— BEGIN —

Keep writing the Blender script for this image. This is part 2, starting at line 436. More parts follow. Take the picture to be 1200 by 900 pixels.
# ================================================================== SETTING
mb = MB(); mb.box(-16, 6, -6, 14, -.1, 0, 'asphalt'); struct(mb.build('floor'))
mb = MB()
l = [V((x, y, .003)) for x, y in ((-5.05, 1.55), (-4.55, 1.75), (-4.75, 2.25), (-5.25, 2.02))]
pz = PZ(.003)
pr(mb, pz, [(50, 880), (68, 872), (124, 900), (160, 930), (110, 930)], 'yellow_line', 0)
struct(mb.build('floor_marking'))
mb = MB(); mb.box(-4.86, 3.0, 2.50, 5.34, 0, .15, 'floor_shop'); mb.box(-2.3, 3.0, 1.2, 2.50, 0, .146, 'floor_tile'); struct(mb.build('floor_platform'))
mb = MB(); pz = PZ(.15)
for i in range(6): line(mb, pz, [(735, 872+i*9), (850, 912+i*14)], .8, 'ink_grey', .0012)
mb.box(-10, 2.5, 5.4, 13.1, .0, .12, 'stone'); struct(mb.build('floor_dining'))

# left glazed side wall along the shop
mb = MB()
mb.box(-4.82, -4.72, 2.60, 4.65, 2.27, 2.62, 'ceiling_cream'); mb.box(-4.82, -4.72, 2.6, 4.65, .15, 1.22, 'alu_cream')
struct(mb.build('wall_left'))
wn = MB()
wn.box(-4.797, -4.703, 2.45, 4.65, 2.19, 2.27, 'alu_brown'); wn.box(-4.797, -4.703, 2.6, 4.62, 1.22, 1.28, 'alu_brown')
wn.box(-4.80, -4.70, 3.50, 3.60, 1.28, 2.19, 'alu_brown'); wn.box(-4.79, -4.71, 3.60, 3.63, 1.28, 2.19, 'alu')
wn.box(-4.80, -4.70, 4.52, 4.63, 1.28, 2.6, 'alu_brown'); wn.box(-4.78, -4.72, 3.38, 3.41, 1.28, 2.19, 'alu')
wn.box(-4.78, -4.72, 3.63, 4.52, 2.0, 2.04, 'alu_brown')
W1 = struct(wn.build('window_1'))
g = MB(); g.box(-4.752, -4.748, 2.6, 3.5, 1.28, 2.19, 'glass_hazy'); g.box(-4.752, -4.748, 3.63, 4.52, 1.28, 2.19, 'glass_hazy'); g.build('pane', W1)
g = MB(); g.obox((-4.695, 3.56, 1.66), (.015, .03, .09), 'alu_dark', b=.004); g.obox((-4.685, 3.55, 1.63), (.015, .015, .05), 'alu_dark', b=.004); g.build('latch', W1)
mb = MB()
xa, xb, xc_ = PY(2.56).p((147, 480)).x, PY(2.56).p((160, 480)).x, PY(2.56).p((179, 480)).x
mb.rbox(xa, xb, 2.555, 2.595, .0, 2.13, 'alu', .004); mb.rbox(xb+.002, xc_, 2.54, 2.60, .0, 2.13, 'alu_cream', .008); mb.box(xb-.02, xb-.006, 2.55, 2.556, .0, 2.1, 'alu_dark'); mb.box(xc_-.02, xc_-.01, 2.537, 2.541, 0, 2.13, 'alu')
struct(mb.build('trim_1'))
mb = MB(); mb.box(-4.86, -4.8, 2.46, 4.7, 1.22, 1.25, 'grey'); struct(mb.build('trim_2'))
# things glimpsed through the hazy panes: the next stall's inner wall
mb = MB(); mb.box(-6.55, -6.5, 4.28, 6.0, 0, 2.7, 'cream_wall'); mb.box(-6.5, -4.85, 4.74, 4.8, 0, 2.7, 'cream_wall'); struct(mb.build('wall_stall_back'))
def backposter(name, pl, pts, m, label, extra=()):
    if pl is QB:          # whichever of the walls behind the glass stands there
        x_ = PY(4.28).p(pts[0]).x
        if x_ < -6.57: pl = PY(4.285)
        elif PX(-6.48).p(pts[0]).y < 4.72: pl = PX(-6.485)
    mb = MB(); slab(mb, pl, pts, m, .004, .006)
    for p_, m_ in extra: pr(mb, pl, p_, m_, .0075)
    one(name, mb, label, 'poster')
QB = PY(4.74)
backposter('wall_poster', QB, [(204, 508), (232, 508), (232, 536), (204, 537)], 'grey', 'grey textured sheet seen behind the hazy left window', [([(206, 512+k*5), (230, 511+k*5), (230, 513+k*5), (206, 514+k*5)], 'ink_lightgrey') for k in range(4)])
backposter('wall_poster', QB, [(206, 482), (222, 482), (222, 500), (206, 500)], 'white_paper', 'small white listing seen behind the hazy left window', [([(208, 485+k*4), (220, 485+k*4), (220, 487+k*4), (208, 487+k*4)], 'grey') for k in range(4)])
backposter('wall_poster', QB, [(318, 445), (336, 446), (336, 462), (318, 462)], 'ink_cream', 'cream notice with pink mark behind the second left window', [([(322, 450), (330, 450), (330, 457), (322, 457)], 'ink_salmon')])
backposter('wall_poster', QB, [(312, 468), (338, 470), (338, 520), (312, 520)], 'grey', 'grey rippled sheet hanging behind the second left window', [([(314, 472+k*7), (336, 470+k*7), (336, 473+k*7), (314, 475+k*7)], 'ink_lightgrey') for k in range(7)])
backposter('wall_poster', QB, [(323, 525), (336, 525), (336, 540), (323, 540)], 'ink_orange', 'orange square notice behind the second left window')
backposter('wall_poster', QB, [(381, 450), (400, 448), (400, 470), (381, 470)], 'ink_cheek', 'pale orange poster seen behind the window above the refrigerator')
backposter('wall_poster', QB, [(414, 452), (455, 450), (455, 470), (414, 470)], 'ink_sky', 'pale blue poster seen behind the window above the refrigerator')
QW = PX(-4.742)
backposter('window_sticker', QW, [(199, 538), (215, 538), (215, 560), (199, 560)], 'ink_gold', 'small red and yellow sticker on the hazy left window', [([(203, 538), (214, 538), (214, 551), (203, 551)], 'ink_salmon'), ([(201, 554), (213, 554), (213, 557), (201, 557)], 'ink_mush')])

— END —

Problem to work on »
Print all the data exactly.

Finished task »
Keep writing the Blender script for this image. This is part 2, starting at line 436. More parts follow. Take the picture to be 1200 by 900 pixels.
# ================================================================== SETTING
mb = MB(); mb.box(-16, 6, -6, 14, -.1, 0, 'asphalt'); struct(mb.build('floor'))
mb = MB()
l = [V((x, y, .003)) for x, y in ((-5.05, 1.55), (-4.55, 1.75), (-4.75, 2.25), (-5.25, 2.02))]
pz = PZ(.003)
pr(mb, pz, [(50, 880), (68, 872), (124, 900), (160, 930), (110, 930)], 'yellow_line', 0)
struct(mb.build('floor_marking'))
mb = MB(); mb.box(-4.86, 3.0, 2.50, 5.34, 0, .15, 'floor_shop'); mb.box(-2.3, 3.0, 1.2, 2.50, 0, .146, 'floor_tile'); struct(mb.build('floor_platform'))
mb = MB(); pz = PZ(.15)
for i in range(6): line(mb, pz, [(735, 872+i*9), (850, 912+i*14)], .8, 'ink_grey', .0012)
mb.box(-10, 2.5, 5.4, 13.1, .0, .12, 'stone'); struct(mb.build('floor_dining'))

# left glazed side wall along the shop
mb = MB()
mb.box(-4.82, -4.72, 2.60, 4.65, 2.27, 2.62, 'ceiling_cream'); mb.box(-4.82, -4.72, 2.6, 4.65, .15, 1.22, 'alu_cream')
struct(mb.build('wall_left'))
wn = MB()
wn.box(-4.797, -4.703, 2.45, 4.65, 2.19, 2.27, 'alu_brown'); wn.box(-4.797, -4.703, 2.6, 4.62, 1.22, 1.28, 'alu_brown')
wn.box(-4.80, -4.70, 3.50, 3.60, 1.28, 2.19, 'alu_brown'); wn.box(-4.79, -4.71, 3.60, 3.63, 1.28, 2.19, 'alu')
wn.box(-4.80, -4.70, 4.52, 4.63, 1.28, 2.6, 'alu_brown'); wn.box(-4.78, -4.72, 3.38, 3.41, 1.28, 2.19, 'alu')
wn.box(-4.78, -4.72, 3.63, 4.52, 2.0, 2.04, 'alu_brown')
W1 = struct(wn.build('window_1'))
g = MB(); g.box(-4.752, -4.748, 2.6, 3.5, 1.28, 2.19, 'glass_hazy'); g.box(-4.752, -4.748, 3.63, 4.52, 1.28, 2.19, 'glass_hazy'); g.build('pane', W1)
g = MB(); g.obox((-4.695, 3.56, 1.66), (.015, .03, .09), 'alu_dark', b=.004); g.obox((-4.685, 3.55, 1.63), (.015, .015, .05), 'alu_dark', b=.004); g.build('latch', W1)
mb = MB()
xa, xb, xc_ = PY(2.56).p((147, 480)).x, PY(2.56).p((160, 480)).x, PY(2.56).p((179, 480)).x
mb.rbox(xa, xb, 2.555, 2.595, .0, 2.13, 'alu', .004); mb.rbox(xb+.002, xc_, 2.54, 2.60, .0, 2.13, 'alu_cream', .008); mb.box(xb-.02, xb-.006, 2.55, 2.556, .0, 2.1, 'alu_dark'); mb.box(xc_-.02, xc_-.01, 2.537, 2.541, 0, 2.13, 'alu')
struct(mb.build('trim_1'))
mb = MB(); mb.box(-4.86, -4.8, 2.46, 4.7, 1.22, 1.25, 'grey'); struct(mb.build('trim_2'))
# things glimpsed through the hazy panes: the next stall's inner wall
mb = MB(); mb.box(-6.55, -6.5, 4.28, 6.0, 0, 2.7, 'cream_wall'); mb.box(-6.5, -4.85, 4.74, 4.8, 0, 2.7, 'cream_wall'); struct(mb.build('wall_stall_back'))
def backposter(name, pl, pts, m, label, extra=()):
    if pl is QB:          # whichever of the walls behind the glass stands there
        x_ = PY(4.28).p(pts[0]).x
        if x_ < -6.57: pl = PY(4.285)
        elif PX(-6.48).p(pts[0]).y < 4.72: pl = PX(-6.485)
    mb = MB(); slab(mb, pl, pts, m, .004, .006)
    for p_, m_ in extra: pr(mb, pl, p_, m_, .0075)
    one(name, mb, label, 'poster')
QB = PY(4.74)
backposter('wall_poster', QB, [(204, 508), (232, 508), (232, 536), (204, 537)], 'grey', 'grey textured sheet seen behind the hazy left window', [([(206, 512+k*5), (230, 511+k*5), (230, 513+k*5), (206, 514+k*5)], 'ink_lightgrey') for k in range(4)])
backposter('wall_poster', QB, [(206, 482), (222, 482), (222, 500), (206, 500)], 'white_paper', 'small white listing seen behind the hazy left window', [([(208, 485+k*4), (220, 485+k*4), (220, 487+k*4), (208, 487+k*4)], 'grey') for k in range(4)])
backposter('wall_poster', QB, [(318, 445), (336, 446), (336, 462), (318, 462)], 'ink_cream', 'cream notice with pink mark behind the second left window', [([(322, 450), (330, 450), (330, 457), (322, 457)], 'ink_salmon')])
backposter('wall_poster', QB, [(312, 468), (338, 470), (338, 520), (312, 520)], 'grey', 'grey rippled sheet hanging behind the second left window', [([(314, 472+k*7), (336, 470+k*7), (336, 473+k*7), (314, 475+k*7)], 'ink_lightgrey') for k in range(7)])
backposter('wall_poster', QB, [(323, 525), (336, 525), (336, 540), (323, 540)], 'ink_orange', 'orange square notice behind the second left window')
backposter('wall_poster', QB, [(381, 450), (400, 448), (400, 470), (381, 470)], 'ink_cheek', 'pale orange poster seen behind the window above the refrigerator')
backposter('wall_poster', QB, [(414, 452), (455, 450), (455, 470), (414, 470)], 'ink_sky', 'pale blue poster seen behind the window above the refrigerator')
QW = PX(-4.742)
backposter('window_sticker', QW, [(199, 538), (215, 538), (215, 560), (199, 560)], 'ink_gold', 'small red and yellow sticker on the hazy left window', [([(203, 538), (214, 538), (214, 551), (203, 551)], 'ink_salmon'), ([(201, 554), (213, 554), (213, 557), (201, 557)], 'ink_mush')])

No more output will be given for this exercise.